The Securities and Exchange Commission is nearing a decision on a proposed rule that would require publicly traded companies to indicate how their investments affect the climate and to disclose any climate-related financial risks pertinent to their investment decisions. The rule would force public companies to pay billions in extra annual costs, all while exceeding the commission’s statutory authority—as reports that the SEC is considering a relaxation of its original proposal are an encouraging sign.

The Enhancement and Standardization of Climate-Related Disclosures for Investors rule was proposed back in March 2022. Under its terms, companies would have to disclose not only their direct greenhouse-gas emissions but also indirect emissions from purchased electricity or other forms of energy, as well as emissions produced by third parties with which they do business. That translates to billions of dollars in extra regulatory filing costs, as firms hire the lawyers, accountants, and policy consultants needed to ensure compliance.

Such a massive drain of resources would distract from companies’ corporate missions and capital-development goals. Already, companies have begun to beef up their finance teams, and analysts have noted concern about the difficulty and cost of finding external consulting. The SEC itself estimates that total annual disclosure costs for affected firms will surge from $3.8 billion to just over $10.2 billion, a 250 percent increase. The added burden could prove devastating for smaller businesses.

The intention, of course, is to motivate the private sector to shift investments away from fossil-fuel companies. Potential investors will be hesitant to invest in companies deemed by the agency to pose high-level climate risks.

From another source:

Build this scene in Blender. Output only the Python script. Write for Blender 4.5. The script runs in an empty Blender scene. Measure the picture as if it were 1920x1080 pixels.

Yet neither the Securities and Exchange Act of 1934 nor the Securities Act of 1933 actually licenses the commission to compel financial disclosures based on climate risk. The rule will therefore face legal challenges on the grounds that it constitutes overreach of the SEC’s statutory authority. And the SEC will be hard-pressed to explain in court how its rules advance the mission of protecting investors and ensuring fairness in capital markets.

According to former SEC commissioner Joe Grundfest, the agency is acting as an unofficial enforcer of environmental policy in place of the Environmental Protection Agency, under the guise of assessing material financial risks. “The federal government . . . already requires public reporting of GHG emissions, but through the EPA, not the SEC,” Grundfest explains. “The U.S. Supreme Court has explained that more recent legislation that speaks with precision supersedes prior laws that address the same matter more generally. Applying this rule could make it easy for courts to conclude that the Clean Air Act’s more-precise, more-recent delegation to the EPA divests the SEC of whatever GHG disclosure authority it can otherwise claim under vaguer, older securities statutes.”

Even if the climate disclosure rule were successfully implemented, a recent Supreme Court ruling may hamstring the SEC’s capacity to bring enforcement actions against companies that choose to ignore the rule or that, according to the agency, pose a substantial environmental risk. The Court ruled in Jarkesy v. SEC that the SEC can no longer choose to bring enforcement action within its own in-house courts, where it wields a substantial advantage. The Court deemed such a power to be legislative in nature and therefore unconstitutional. Jarkesy forced the SEC to relinquish its discretionary ability to adjudicate its cases in-house before an administrative law judge, giving litigants leverage to appeal their challenges against the SEC before federal courts.

Parties contesting the SEC’s climate-disclosure rule in court will surely cite the “major questions doctrine” in constitutional law. That principle holds that unless Congress has given an agency clear statutory authorization to make rules on subjects of “vast economic and political significance,” then such rulemaking is unlawful. Last year, in a 6–3 opinion, the Court argued in West Virginia v. EPA that the EPA lacked the statutory authorization and therefore the authority to regulate carbon dioxide emissions in existing power plants. That does not bode well for the SEC climate rule.

The SEC shouldn’t abandon its original administrative focus. Whether the agency finalizes its rule in April may depend on how serious it deems the legal challenges that will probably result. Playing the role of an enforcer of environmental policy is outside of the agency’s statutory purview.